Exercise directions.
Each line of the material below should be reproduced exactly.

BEGIN Data

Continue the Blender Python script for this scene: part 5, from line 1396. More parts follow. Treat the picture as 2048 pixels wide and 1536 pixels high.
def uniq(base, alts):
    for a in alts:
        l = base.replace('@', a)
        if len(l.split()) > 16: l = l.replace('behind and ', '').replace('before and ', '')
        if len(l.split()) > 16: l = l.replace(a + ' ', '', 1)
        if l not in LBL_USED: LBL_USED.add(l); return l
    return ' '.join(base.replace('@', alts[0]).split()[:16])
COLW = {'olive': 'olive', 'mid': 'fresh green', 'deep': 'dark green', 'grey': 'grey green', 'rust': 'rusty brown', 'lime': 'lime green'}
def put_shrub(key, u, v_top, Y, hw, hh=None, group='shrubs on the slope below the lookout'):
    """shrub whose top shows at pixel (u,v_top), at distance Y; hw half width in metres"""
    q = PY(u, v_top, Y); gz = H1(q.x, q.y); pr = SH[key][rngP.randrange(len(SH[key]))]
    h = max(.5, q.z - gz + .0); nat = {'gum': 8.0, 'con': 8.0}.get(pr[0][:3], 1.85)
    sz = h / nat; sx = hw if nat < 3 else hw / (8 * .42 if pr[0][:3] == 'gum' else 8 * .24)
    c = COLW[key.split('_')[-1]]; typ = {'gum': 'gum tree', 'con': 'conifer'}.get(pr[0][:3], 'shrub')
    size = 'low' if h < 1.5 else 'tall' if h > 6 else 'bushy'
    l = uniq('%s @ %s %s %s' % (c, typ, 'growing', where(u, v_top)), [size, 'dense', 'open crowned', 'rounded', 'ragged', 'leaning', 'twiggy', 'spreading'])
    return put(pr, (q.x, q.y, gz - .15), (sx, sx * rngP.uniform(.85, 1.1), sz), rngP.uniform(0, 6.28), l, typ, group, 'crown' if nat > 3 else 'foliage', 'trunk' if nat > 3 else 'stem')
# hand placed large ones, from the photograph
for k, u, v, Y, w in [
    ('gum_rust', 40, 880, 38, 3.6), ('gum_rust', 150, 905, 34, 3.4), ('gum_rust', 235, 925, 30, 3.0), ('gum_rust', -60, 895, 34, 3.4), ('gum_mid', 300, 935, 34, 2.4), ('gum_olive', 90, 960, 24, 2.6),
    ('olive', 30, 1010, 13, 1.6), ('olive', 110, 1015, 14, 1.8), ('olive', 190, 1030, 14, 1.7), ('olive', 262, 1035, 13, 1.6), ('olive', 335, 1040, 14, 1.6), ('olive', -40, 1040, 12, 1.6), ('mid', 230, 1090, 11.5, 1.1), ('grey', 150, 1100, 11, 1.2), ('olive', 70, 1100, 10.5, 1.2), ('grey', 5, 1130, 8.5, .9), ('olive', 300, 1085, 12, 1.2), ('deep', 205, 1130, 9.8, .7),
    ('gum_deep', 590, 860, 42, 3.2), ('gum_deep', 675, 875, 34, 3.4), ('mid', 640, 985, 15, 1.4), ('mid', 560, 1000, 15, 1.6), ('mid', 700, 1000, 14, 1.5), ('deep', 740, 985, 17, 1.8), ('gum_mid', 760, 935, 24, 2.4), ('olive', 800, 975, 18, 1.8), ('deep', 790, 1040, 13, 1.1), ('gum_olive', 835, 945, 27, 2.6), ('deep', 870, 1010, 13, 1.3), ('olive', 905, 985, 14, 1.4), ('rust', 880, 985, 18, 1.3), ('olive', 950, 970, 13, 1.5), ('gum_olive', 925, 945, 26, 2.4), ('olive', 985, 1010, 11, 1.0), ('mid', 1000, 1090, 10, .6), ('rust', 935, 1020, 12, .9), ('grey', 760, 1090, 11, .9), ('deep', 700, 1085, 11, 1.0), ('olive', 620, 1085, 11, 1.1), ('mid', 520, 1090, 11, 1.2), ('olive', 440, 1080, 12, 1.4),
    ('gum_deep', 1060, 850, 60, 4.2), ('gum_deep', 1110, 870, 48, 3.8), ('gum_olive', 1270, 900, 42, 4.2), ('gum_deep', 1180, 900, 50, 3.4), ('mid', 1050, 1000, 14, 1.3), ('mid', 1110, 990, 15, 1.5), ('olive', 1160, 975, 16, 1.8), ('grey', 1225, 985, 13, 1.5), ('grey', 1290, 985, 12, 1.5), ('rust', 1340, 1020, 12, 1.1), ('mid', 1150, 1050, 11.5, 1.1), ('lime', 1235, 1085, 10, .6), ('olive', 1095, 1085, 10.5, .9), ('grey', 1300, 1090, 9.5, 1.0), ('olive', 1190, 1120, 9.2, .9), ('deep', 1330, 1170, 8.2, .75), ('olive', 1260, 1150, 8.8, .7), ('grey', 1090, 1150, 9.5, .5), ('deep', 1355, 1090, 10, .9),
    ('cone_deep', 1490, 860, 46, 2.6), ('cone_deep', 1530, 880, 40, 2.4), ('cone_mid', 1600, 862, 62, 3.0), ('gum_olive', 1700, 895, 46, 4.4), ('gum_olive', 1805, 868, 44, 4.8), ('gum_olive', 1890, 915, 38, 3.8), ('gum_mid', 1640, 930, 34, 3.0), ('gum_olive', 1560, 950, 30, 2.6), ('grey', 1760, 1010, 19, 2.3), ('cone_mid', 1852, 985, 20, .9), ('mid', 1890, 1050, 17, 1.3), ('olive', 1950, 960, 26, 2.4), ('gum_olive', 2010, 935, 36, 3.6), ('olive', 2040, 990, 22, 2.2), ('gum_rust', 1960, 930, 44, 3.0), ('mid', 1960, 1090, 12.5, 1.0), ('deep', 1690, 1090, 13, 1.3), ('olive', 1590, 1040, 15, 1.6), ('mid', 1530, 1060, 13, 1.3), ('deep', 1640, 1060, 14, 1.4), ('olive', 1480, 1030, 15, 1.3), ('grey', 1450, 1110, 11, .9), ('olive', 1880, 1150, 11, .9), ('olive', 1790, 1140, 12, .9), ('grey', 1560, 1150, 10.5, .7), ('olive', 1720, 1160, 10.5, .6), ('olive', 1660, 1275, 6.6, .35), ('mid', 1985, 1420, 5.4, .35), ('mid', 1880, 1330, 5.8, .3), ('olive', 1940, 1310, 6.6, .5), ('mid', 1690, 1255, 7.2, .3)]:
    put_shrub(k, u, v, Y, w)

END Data

Complete answer.
Continue the Blender Python script for this scene: part 5, from line 1396. More parts follow. Treat the picture as 2048 pixels wide and 1536 pixels high.
def uniq(base, alts):
    for a in alts:
        l = base.replace('@', a)
        if len(l.split()) > 16: l = l.replace('behind and ', '').replace('before and ', '')
        if len(l.split()) > 16: l = l.replace(a + ' ', '', 1)
        if l not in LBL_USED: LBL_USED.add(l); return l
    return ' '.join(base.replace('@', alts[0]).split()[:16])
COLW = {'olive': 'olive', 'mid': 'fresh green', 'deep': 'dark green', 'grey': 'grey green', 'rust': 'rusty brown', 'lime': 'lime green'}
def put_shrub(key, u, v_top, Y, hw, hh=None, group='shrubs on the slope below the lookout'):
    """shrub whose top shows at pixel (u,v_top), at distance Y; hw half width in metres"""
    q = PY(u, v_top, Y); gz = H1(q.x, q.y); pr = SH[key][rngP.randrange(len(SH[key]))]
    h = max(.5, q.z - gz + .0); nat = {'gum': 8.0, 'con': 8.0}.get(pr[0][:3], 1.85)
    sz = h / nat; sx = hw if nat < 3 else hw / (8 * .42 if pr[0][:3] == 'gum' else 8 * .24)
    c = COLW[key.split('_')[-1]]; typ = {'gum': 'gum tree', 'con': 'conifer'}.get(pr[0][:3], 'shrub')
    size = 'low' if h < 1.5 else 'tall' if h > 6 else 'bushy'
    l = uniq('%s @ %s %s %s' % (c, typ, 'growing', where(u, v_top)), [size, 'dense', 'open crowned', 'rounded', 'ragged', 'leaning', 'twiggy', 'spreading'])
    return put(pr, (q.x, q.y, gz - .15), (sx, sx * rngP.uniform(.85, 1.1), sz), rngP.uniform(0, 6.28), l, typ, group, 'crown' if nat > 3 else 'foliage', 'trunk' if nat > 3 else 'stem')
# hand placed large ones, from the photograph
for k, u, v, Y, w in [
    ('gum_rust', 40, 880, 38, 3.6), ('gum_rust', 150, 905, 34, 3.4), ('gum_rust', 235, 925, 30, 3.0), ('gum_rust', -60, 895, 34, 3.4), ('gum_mid', 300, 935, 34, 2.4), ('gum_olive', 90, 960, 24, 2.6),
    ('olive', 30, 1010, 13, 1.6), ('olive', 110, 1015, 14, 1.8), ('olive', 190, 1030, 14, 1.7), ('olive', 262, 1035, 13, 1.6), ('olive', 335, 1040, 14, 1.6), ('olive', -40, 1040, 12, 1.6), ('mid', 230, 1090, 11.5, 1.1), ('grey', 150, 1100, 11, 1.2), ('olive', 70, 1100, 10.5, 1.2), ('grey', 5, 1130, 8.5, .9), ('olive', 300, 1085, 12, 1.2), ('deep', 205, 1130, 9.8, .7),
    ('gum_deep', 590, 860, 42, 3.2), ('gum_deep', 675, 875, 34, 3.4), ('mid', 640, 985, 15, 1.4), ('mid', 560, 1000, 15, 1.6), ('mid', 700, 1000, 14, 1.5), ('deep', 740, 985, 17, 1.8), ('gum_mid', 760, 935, 24, 2.4), ('olive', 800, 975, 18, 1.8), ('deep', 790, 1040, 13, 1.1), ('gum_olive', 835, 945, 27, 2.6), ('deep', 870, 1010, 13, 1.3), ('olive', 905, 985, 14, 1.4), ('rust', 880, 985, 18, 1.3), ('olive', 950, 970, 13, 1.5), ('gum_olive', 925, 945, 26, 2.4), ('olive', 985, 1010, 11, 1.0), ('mid', 1000, 1090, 10, .6), ('rust', 935, 1020, 12, .9), ('grey', 760, 1090, 11, .9), ('deep', 700, 1085, 11, 1.0), ('olive', 620, 1085, 11, 1.1), ('mid', 520, 1090, 11, 1.2), ('olive', 440, 1080, 12, 1.4),
    ('gum_deep', 1060, 850, 60, 4.2), ('gum_deep', 1110, 870, 48, 3.8), ('gum_olive', 1270, 900, 42, 4.2), ('gum_deep', 1180, 900, 50, 3.4), ('mid', 1050, 1000, 14, 1.3), ('mid', 1110, 990, 15, 1.5), ('olive', 1160, 975, 16, 1.8), ('grey', 1225, 985, 13, 1.5), ('grey', 1290, 985, 12, 1.5), ('rust', 1340, 1020, 12, 1.1), ('mid', 1150, 1050, 11.5, 1.1), ('lime', 1235, 1085, 10, .6), ('olive', 1095, 1085, 10.5, .9), ('grey', 1300, 1090, 9.5, 1.0), ('olive', 1190, 1120, 9.2, .9), ('deep', 1330, 1170, 8.2, .75), ('olive', 1260, 1150, 8.8, .7), ('grey', 1090, 1150, 9.5, .5), ('deep', 1355, 1090, 10, .9),
    ('cone_deep', 1490, 860, 46, 2.6), ('cone_deep', 1530, 880, 40, 2.4), ('cone_mid', 1600, 862, 62, 3.0), ('gum_olive', 1700, 895, 46, 4.4), ('gum_olive', 1805, 868, 44, 4.8), ('gum_olive', 1890, 915, 38, 3.8), ('gum_mid', 1640, 930, 34, 3.0), ('gum_olive', 1560, 950, 30, 2.6), ('grey', 1760, 1010, 19, 2.3), ('cone_mid', 1852, 985, 20, .9), ('mid', 1890, 1050, 17, 1.3), ('olive', 1950, 960, 26, 2.4), ('gum_olive', 2010, 935, 36, 3.6), ('olive', 2040, 990, 22, 2.2), ('gum_rust', 1960, 930, 44, 3.0), ('mid', 1960, 1090, 12.5, 1.0), ('deep', 1690, 1090, 13, 1.3), ('olive', 1590, 1040, 15, 1.6), ('mid', 1530, 1060, 13, 1.3), ('deep', 1640, 1060, 14, 1.4), ('olive', 1480, 1030, 15, 1.3), ('grey', 1450, 1110, 11, .9), ('olive', 1880, 1150, 11, .9), ('olive', 1790, 1140, 12, .9), ('grey', 1560, 1150, 10.5, .7), ('olive', 1720, 1160, 10.5, .6), ('olive', 1660, 1275, 6.6, .35), ('mid', 1985, 1420, 5.4, .35), ('mid', 1880, 1330, 5.8, .3), ('olive', 1940, 1310, 6.6, .5), ('mid', 1690, 1255, 7.2, .3)]:
    put_shrub(k, u, v, Y, w)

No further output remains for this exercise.